I consider my most recent paintings as vignettes contemplating my recollections of the trees on the property of my childhood home and how my memory of them is as impermanent as they are. This body of work broadly considers the things in life that are lost to time, and whether the memory of them can ever be a complete and true reconstruction of the past.

Recently, I’ve had a fascination with the influence that technology has on my memory. I view the world so often from a screen that it has become a literal screen between my mind and the real world. “Truth” has become so widely accessible that it is no farther than the ends of our fingertips at any moment. My mind has offloaded information to a source outside of myself. Perhaps, implicitly and unconsciously, we do not feel the need to store truth in our brains any longer. What do we leave ourselves with then? Our own memories to ruminate on and whatever appears next on our screens? In my paintings I ponder how this state of mind can alter memory and ultimately our self-truth.

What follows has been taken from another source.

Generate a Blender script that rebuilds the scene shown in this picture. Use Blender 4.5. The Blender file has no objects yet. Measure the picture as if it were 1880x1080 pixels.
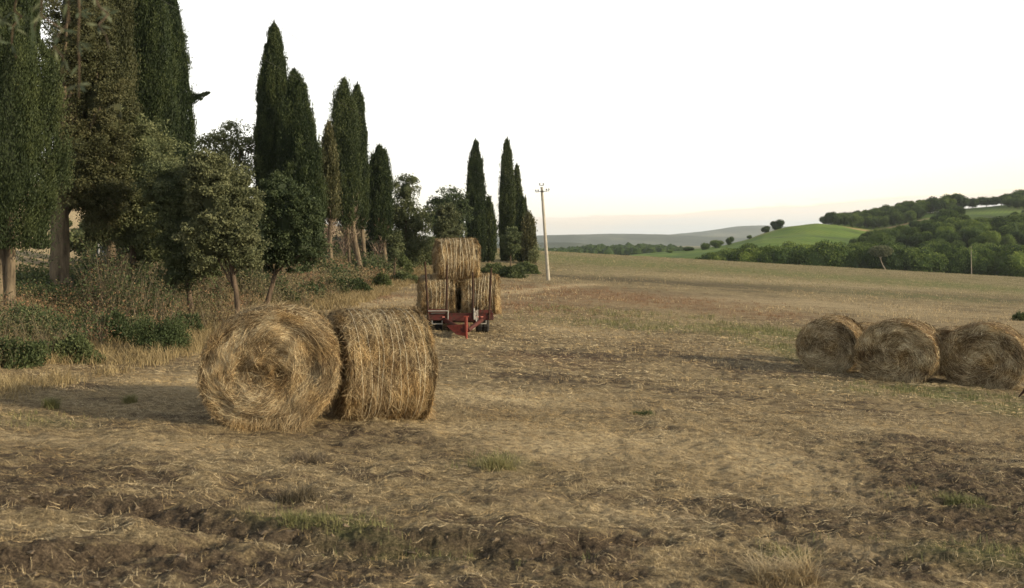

Each of these paintings are mediations on aspects of my memory of these trees; dappling light, wind in the leaves, rocky roots, reaching limbs, springtime blooms, and other such things. The initial layers are fluid and unrestrained as I recollect the sights and sensations of being with my trees. Imposed over the initial layers is a uniform grid in which I use to “paint out” small squares of the underlying painting, as if the painting is a corrupted file. I work back and forth between these two modes of painting until there is a complexity that can no longer be easily separated. The paintings become a physical representation of the decay of my own memories, exacerbated by my all-consuming relationship with technology.